#### Supplied data ####
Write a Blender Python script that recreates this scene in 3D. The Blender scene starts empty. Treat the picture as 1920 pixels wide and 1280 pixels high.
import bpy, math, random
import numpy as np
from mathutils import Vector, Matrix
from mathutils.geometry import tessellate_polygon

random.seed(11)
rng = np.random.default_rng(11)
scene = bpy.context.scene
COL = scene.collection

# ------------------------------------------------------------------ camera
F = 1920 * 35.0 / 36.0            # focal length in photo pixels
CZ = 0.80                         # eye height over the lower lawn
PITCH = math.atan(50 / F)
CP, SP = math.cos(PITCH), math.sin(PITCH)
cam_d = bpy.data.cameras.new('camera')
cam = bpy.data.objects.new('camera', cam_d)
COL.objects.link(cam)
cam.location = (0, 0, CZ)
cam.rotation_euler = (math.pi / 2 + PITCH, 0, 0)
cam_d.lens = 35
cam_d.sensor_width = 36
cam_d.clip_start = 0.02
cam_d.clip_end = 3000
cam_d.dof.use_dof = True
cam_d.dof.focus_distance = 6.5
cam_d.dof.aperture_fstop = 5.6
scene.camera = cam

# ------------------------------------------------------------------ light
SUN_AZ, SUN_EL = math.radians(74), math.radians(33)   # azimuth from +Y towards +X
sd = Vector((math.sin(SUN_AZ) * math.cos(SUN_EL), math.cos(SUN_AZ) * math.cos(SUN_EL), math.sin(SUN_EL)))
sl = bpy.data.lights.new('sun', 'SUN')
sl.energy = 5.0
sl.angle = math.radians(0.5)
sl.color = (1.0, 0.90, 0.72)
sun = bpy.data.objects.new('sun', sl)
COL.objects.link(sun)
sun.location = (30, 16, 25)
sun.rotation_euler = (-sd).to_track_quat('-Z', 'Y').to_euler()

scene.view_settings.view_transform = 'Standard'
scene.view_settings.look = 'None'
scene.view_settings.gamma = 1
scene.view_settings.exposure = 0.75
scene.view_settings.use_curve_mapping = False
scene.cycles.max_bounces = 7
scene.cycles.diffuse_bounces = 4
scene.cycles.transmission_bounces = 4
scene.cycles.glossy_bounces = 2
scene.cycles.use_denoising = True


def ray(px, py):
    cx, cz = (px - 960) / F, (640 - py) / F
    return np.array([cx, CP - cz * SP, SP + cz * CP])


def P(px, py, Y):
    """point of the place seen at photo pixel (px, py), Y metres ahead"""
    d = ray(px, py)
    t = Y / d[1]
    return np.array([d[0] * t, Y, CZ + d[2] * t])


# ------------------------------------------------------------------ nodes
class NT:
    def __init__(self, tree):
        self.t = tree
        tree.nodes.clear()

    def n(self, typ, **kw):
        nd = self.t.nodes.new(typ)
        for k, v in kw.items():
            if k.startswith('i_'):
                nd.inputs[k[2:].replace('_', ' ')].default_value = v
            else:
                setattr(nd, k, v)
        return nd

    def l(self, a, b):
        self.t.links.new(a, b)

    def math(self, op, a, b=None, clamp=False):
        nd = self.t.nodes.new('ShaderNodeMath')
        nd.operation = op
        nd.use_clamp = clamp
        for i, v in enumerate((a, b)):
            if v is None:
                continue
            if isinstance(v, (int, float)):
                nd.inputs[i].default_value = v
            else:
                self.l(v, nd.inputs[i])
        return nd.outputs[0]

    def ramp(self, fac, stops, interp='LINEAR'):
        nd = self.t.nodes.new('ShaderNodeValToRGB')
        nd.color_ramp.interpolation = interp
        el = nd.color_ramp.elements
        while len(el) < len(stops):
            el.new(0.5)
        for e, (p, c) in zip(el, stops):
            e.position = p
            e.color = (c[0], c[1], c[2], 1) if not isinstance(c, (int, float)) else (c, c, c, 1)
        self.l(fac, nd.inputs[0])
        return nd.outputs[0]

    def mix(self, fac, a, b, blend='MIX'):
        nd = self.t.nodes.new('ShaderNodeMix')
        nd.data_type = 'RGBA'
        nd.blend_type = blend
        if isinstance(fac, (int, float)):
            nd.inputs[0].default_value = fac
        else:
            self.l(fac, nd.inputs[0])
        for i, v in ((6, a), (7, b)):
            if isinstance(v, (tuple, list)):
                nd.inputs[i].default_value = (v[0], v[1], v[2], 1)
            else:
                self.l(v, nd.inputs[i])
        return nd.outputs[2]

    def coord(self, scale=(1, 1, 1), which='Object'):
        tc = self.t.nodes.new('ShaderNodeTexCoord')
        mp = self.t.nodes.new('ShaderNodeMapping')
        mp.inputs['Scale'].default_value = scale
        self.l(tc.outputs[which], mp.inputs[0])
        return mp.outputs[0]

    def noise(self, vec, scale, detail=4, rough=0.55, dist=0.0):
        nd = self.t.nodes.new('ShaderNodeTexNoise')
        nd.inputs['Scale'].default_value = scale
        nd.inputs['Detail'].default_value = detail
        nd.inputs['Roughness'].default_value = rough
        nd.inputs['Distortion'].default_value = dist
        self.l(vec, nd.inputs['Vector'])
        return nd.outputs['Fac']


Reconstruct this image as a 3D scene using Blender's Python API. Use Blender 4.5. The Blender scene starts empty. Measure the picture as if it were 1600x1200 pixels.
####
**Given task**
Output, please, only the lines running from the start of the entries through the line that contains "sun.rotation_euler = (-sd).to_track_quat('-Z', 'Y').to_euler()", including both of those lines.

**Full answer**
Write a Blender Python script that recreates this scene in 3D. The Blender scene starts empty. Treat the picture as 1920 pixels wide and 1280 pixels high.
import bpy, math, random
import numpy as np
from mathutils import Vector, Matrix
from mathutils.geometry import tessellate_polygon

random.seed(11)
rng = np.random.default_rng(11)
scene = bpy.context.scene
COL = scene.collection

# ------------------------------------------------------------------ camera
F = 1920 * 35.0 / 36.0            # focal length in photo pixels
CZ = 0.80                         # eye height over the lower lawn
PITCH = math.atan(50 / F)
CP, SP = math.cos(PITCH), math.sin(PITCH)
cam_d = bpy.data.cameras.new('camera')
cam = bpy.data.objects.new('camera', cam_d)
COL.objects.link(cam)
cam.location = (0, 0, CZ)
cam.rotation_euler = (math.pi / 2 + PITCH, 0, 0)
cam_d.lens = 35
cam_d.sensor_width = 36
cam_d.clip_start = 0.02
cam_d.clip_end = 3000
cam_d.dof.use_dof = True
cam_d.dof.focus_distance = 6.5
cam_d.dof.aperture_fstop = 5.6
scene.camera = cam

# ------------------------------------------------------------------ light
SUN_AZ, SUN_EL = math.radians(74), math.radians(33)   # azimuth from +Y towards +X
sd = Vector((math.sin(SUN_AZ) * math.cos(SUN_EL), math.cos(SUN_AZ) * math.cos(SUN_EL), math.sin(SUN_EL)))
sl = bpy.data.lights.new('sun', 'SUN')
sl.energy = 5.0
sl.angle = math.radians(0.5)
sl.color = (1.0, 0.90, 0.72)
sun = bpy.data.objects.new('sun', sl)
COL.objects.link(sun)
sun.location = (30, 16, 25)
sun.rotation_euler = (-sd).to_track_quat('-Z', 'Y').to_euler()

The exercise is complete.